··· Provided records ···

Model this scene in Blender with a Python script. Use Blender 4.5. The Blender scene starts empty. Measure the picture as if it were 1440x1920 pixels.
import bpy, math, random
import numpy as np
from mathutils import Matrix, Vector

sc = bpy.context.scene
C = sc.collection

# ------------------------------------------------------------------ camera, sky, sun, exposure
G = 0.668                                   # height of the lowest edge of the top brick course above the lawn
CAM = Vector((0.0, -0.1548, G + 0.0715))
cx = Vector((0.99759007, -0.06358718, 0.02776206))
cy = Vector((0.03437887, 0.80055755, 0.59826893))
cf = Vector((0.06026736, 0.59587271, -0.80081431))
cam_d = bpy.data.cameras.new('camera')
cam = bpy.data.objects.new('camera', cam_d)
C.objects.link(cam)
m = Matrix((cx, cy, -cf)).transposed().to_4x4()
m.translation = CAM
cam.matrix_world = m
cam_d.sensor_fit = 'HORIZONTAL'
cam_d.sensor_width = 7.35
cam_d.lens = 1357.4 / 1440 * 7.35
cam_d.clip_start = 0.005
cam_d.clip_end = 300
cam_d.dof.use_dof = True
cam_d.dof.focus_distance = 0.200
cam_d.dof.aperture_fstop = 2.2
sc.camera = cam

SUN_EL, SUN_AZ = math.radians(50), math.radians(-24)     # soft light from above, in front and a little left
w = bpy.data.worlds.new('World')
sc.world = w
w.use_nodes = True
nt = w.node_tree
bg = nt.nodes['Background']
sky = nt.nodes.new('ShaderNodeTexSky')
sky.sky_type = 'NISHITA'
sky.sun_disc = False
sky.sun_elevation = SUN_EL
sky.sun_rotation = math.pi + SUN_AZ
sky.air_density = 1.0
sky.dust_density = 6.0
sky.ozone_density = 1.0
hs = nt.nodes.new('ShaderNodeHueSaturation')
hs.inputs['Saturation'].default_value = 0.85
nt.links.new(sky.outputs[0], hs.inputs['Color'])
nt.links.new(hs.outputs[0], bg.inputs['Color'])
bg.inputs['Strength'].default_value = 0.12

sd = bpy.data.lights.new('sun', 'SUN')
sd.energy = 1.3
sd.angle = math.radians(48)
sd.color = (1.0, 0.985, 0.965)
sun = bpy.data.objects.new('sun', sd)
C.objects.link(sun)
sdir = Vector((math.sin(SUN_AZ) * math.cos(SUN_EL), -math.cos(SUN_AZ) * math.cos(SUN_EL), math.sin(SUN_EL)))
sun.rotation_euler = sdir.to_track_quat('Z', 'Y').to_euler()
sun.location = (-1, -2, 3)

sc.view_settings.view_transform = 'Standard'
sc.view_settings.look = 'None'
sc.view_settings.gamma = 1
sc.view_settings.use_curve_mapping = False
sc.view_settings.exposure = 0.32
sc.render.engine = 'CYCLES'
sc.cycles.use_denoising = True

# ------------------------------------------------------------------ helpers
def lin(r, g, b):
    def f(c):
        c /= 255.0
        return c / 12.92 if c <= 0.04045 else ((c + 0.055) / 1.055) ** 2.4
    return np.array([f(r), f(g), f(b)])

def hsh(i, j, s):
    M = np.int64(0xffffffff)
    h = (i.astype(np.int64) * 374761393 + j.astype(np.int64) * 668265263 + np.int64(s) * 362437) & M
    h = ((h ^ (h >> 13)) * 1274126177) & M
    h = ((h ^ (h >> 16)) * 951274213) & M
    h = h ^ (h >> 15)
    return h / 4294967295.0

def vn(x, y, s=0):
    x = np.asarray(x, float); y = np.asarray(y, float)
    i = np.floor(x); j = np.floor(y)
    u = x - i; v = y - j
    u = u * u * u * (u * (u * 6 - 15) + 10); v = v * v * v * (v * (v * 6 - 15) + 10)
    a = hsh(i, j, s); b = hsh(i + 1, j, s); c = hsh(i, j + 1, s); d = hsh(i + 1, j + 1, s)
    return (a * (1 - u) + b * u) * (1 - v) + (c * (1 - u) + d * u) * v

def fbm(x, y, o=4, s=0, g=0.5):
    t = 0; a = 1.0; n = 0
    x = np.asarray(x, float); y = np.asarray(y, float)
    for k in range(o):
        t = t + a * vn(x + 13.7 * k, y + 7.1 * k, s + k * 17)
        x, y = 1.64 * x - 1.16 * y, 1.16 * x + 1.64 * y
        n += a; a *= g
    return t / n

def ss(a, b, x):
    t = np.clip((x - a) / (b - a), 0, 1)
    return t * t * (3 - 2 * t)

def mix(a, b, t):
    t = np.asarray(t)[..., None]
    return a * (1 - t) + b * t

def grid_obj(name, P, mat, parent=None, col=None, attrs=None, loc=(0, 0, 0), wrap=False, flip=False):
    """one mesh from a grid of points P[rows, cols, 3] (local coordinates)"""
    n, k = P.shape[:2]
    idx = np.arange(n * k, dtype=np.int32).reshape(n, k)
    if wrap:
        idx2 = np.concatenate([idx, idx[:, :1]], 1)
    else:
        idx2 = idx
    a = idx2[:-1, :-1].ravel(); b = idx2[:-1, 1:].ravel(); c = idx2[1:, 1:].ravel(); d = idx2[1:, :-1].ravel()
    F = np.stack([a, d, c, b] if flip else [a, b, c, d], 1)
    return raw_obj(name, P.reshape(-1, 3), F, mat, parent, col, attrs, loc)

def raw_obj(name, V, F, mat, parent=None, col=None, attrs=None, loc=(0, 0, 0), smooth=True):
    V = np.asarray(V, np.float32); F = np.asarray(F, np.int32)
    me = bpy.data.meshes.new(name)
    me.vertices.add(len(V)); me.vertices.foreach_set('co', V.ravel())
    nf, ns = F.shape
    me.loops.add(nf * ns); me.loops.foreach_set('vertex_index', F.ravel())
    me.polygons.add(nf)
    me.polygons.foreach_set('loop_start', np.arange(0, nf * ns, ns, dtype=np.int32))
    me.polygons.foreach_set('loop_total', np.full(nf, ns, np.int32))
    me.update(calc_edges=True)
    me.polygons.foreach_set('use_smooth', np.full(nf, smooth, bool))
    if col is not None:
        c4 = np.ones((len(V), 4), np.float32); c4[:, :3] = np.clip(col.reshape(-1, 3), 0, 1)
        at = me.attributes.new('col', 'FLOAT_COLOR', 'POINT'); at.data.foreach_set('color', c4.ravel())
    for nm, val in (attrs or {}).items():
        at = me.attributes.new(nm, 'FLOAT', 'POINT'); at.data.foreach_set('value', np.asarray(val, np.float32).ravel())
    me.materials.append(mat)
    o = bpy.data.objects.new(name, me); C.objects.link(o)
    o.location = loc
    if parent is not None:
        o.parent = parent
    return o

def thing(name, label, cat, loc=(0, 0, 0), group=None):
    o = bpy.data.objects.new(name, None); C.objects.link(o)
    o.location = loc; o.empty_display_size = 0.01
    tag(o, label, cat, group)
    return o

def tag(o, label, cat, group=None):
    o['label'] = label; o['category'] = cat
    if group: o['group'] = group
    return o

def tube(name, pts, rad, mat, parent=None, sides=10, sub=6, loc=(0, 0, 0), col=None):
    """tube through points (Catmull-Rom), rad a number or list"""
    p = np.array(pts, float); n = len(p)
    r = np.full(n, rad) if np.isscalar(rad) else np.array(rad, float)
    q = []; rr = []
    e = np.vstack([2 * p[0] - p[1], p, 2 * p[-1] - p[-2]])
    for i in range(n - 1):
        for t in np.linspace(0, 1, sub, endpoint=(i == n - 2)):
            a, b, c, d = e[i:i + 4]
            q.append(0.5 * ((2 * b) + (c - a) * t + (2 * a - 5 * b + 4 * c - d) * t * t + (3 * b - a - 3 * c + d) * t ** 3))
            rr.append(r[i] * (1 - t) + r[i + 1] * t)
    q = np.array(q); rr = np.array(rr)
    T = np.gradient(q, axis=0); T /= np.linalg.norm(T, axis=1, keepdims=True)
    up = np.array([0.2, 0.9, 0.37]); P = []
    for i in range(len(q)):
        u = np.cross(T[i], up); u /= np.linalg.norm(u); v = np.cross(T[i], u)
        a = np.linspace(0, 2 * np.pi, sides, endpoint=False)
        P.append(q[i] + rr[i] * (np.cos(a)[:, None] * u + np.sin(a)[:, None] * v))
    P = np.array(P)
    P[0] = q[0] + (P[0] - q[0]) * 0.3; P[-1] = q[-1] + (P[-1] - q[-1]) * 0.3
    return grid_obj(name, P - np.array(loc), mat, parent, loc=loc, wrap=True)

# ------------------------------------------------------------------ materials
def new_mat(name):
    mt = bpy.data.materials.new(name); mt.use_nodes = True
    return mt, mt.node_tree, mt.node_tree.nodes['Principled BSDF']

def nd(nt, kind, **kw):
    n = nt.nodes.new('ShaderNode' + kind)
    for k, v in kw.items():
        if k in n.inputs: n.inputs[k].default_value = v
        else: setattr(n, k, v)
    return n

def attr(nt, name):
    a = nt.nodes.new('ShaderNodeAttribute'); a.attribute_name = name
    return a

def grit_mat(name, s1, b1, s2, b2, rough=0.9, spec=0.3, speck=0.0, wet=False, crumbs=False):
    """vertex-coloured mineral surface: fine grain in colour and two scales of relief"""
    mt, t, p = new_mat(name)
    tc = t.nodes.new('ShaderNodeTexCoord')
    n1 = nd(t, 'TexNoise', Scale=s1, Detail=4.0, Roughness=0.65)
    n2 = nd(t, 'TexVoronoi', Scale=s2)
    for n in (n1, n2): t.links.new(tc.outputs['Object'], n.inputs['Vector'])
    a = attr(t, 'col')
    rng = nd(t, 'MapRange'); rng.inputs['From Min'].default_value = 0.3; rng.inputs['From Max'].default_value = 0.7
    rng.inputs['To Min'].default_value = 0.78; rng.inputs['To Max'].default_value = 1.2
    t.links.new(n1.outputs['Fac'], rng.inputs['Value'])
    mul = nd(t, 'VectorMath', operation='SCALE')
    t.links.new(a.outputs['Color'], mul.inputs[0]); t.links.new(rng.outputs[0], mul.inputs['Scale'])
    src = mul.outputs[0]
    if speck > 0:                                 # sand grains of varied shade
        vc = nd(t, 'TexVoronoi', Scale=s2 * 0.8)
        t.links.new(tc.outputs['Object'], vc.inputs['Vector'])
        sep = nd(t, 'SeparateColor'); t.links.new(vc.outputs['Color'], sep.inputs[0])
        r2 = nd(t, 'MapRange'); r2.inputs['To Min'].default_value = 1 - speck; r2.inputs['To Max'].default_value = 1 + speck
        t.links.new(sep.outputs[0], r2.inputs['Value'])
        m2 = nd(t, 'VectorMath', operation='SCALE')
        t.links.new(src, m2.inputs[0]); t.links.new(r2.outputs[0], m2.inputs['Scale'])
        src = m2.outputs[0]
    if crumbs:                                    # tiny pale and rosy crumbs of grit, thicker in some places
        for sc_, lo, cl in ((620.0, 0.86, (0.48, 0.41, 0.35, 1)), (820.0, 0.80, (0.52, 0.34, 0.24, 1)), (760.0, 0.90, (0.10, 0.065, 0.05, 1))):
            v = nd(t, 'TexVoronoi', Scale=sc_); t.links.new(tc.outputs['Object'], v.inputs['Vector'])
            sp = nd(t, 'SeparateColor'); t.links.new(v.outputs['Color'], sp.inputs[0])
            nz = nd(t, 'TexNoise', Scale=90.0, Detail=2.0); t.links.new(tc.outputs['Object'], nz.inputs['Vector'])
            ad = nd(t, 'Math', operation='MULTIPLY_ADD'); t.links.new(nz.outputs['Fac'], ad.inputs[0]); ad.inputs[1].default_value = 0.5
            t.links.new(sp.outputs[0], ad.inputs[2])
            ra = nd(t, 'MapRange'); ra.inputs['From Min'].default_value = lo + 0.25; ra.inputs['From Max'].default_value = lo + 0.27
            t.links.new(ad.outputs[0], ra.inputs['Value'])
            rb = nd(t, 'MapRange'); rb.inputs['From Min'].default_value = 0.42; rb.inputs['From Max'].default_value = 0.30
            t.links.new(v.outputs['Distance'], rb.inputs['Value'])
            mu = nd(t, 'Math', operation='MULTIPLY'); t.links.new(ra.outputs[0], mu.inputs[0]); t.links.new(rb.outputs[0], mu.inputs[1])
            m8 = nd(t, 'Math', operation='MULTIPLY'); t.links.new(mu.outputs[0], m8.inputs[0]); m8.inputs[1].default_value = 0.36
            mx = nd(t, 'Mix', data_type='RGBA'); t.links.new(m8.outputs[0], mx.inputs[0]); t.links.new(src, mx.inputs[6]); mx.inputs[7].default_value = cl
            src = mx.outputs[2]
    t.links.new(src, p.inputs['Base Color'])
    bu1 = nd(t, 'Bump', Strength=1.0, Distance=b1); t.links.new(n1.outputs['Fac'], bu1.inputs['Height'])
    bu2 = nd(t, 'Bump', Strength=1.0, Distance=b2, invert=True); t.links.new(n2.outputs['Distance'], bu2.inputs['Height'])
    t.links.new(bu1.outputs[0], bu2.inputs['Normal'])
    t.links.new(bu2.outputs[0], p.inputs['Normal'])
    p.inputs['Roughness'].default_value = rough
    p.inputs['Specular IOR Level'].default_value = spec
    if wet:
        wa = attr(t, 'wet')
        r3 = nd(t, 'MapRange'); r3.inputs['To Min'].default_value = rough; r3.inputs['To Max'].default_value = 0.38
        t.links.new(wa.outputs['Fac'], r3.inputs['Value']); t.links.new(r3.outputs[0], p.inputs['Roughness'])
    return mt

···
··· Provided records ···

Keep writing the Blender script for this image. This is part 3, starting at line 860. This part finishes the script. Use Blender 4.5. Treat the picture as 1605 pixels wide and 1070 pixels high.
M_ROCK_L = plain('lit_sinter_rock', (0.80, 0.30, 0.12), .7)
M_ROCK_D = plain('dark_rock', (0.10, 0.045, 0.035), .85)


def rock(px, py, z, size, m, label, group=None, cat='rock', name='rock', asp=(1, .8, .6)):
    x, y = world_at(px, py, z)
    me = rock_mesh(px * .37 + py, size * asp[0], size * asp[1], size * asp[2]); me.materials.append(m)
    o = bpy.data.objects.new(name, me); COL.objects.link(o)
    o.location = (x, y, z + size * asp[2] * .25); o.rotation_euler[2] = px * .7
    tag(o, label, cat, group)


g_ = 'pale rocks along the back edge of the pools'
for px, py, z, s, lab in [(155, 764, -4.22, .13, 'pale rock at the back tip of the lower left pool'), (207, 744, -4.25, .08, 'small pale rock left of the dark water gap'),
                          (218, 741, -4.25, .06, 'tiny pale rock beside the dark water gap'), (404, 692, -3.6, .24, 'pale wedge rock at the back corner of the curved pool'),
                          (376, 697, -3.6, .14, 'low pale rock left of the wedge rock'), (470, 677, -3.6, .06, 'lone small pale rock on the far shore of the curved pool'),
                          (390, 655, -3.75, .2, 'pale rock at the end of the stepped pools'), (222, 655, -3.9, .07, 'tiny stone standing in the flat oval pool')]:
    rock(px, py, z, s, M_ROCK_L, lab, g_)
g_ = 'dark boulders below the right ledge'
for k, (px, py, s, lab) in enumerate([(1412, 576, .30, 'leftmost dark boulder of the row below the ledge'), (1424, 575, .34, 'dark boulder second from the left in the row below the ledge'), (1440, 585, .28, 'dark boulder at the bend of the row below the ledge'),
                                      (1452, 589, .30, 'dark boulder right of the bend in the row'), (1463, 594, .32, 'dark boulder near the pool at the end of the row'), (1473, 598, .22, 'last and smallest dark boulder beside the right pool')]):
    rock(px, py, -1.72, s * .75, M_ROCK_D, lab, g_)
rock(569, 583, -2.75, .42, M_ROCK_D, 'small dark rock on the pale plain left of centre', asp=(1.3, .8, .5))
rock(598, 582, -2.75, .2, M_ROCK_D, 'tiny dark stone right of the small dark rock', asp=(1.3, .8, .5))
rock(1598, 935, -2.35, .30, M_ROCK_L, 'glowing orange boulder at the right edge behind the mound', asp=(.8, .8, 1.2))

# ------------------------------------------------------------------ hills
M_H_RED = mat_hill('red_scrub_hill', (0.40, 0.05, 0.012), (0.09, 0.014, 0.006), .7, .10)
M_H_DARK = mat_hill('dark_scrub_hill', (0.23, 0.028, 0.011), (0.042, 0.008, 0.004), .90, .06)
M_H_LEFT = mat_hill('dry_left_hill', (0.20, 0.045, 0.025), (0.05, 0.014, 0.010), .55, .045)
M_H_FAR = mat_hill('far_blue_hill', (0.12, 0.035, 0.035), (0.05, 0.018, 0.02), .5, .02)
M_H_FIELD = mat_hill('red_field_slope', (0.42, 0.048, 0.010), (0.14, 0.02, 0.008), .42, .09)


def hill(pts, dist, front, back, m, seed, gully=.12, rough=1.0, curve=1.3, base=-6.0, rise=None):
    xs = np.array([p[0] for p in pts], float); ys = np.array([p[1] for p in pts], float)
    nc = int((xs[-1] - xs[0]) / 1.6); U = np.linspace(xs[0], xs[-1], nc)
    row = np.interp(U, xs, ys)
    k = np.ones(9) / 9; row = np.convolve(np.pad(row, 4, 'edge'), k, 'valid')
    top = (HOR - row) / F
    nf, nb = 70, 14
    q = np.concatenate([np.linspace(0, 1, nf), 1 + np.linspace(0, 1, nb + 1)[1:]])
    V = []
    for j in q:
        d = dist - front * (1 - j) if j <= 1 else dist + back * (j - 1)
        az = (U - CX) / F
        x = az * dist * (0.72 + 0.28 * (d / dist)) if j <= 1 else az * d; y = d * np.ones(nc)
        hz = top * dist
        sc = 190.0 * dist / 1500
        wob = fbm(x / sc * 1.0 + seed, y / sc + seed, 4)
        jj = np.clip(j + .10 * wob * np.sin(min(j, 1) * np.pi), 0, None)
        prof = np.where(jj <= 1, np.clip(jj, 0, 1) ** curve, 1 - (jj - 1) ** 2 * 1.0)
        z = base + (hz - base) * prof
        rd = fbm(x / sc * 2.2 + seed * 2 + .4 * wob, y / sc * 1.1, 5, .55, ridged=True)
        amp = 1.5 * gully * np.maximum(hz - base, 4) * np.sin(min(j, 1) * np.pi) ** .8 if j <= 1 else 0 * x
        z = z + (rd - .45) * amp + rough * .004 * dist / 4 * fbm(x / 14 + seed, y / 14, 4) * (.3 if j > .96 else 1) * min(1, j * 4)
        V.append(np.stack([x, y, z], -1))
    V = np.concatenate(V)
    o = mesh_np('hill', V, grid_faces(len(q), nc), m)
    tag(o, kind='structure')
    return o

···

Goal: From the line containing "Model this scene" down to the line containing "C = sc.collection" in the material above, reproduce every line exactly, including the two end lines.

Result:
Model this scene in Blender with a Python script. Use Blender 4.5. The Blender scene starts empty. Measure the picture as if it were 1440x1920 pixels.
import bpy, math, random
import numpy as np
from mathutils import Matrix, Vector

sc = bpy.context.scene
C = sc.collection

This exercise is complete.